How Veterinary Practices are Valued & Priced

How do we value practices?

As the first and oldest veterinary practice brokerage, Simmons uses progressive practice valuation methods to determine the accurate value of today’s practices. We don’t follow the method of a percentage of gross income because it doesn’t give a true representation of the practice’s past and future earnings performance. Instead, we use a more precise income-based approach that determines value by capitalizing earnings.

Many factors are considered when determining a practice’s value. Simmons will examine practice profitability, net cash flow, practice growth, transferability of income to a new owner, client loyalty, geographic location, facility appearance, goodwill, value of tangible assets, quality of employees, and the exiting owner’s transition timeline. While numbers largely determine the sale price, Simmons considers many other factors that will ultimately affect the value and price.

As part of our practice valuation process, we determine net cash flow using tax returns and considering adjustments for owner compensation and perks, capital improvements, one-time expenses, and those unrelated to daily practice operation.
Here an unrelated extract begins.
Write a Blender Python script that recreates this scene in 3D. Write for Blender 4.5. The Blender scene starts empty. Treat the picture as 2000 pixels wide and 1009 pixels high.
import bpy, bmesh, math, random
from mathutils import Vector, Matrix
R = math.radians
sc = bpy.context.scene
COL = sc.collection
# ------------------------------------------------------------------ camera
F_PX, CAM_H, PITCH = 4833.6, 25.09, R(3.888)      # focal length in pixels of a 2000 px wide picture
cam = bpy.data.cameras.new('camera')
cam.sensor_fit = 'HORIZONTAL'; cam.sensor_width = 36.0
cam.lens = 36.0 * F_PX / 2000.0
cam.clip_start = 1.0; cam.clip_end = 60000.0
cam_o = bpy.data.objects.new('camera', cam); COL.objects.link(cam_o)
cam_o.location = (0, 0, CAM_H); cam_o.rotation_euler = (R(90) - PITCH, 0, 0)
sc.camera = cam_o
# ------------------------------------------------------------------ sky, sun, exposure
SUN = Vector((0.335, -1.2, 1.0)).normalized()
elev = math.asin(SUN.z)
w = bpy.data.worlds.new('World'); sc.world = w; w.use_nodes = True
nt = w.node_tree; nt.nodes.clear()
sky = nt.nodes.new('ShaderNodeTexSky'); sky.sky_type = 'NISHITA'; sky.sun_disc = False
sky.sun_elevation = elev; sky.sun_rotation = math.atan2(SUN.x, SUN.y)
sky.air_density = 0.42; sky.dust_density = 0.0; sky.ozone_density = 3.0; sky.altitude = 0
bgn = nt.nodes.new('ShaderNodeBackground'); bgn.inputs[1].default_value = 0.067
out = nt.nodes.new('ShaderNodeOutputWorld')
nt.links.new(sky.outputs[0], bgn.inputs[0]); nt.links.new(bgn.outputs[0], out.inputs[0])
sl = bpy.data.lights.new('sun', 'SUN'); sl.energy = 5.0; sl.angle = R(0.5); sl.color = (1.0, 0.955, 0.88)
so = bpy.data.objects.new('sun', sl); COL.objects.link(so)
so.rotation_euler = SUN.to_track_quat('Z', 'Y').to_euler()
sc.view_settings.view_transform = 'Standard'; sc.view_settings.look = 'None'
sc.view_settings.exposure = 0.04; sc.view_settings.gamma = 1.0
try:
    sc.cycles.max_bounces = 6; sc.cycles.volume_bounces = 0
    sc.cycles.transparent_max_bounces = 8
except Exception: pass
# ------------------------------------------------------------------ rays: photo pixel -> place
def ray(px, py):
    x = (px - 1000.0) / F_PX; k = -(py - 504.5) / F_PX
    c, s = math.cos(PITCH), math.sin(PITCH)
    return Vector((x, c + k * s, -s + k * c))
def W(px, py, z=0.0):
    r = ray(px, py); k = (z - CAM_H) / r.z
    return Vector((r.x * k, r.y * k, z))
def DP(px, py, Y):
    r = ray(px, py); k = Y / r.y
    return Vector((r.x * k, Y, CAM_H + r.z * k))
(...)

Next, we determine the practice’s value by applying appropriate income methods of valuation to the earnings.

What affects pricing?

I could not picture this sale occurring without your assistance.  In addition, I would have never accurately have assessed our practice value without your expertise,” Mark Mathusa, DVM

Before reaching our final opinion of value, we consider the following “sanity tests
•    Does the practice’s price fit our company’s extensive market data and experience based on three decades of practice sales statistics?
•    Does the price provide an appropriate personal income for the new owner?
•    Does the price allow for a reasonable return on the buyer’s investment?
•    Are the price and terms such that the buyer will be able to obtain commercial financing?

As you can see, practice valuation requires insight into our profession, financial expertise, and business know-how. Old rules of thumb, such as practice value equals one times gross, should be retired for more sophisticated and accurate methodology. Simmons uses standards embraced by the appraisal community and contributes to practice valuation methods.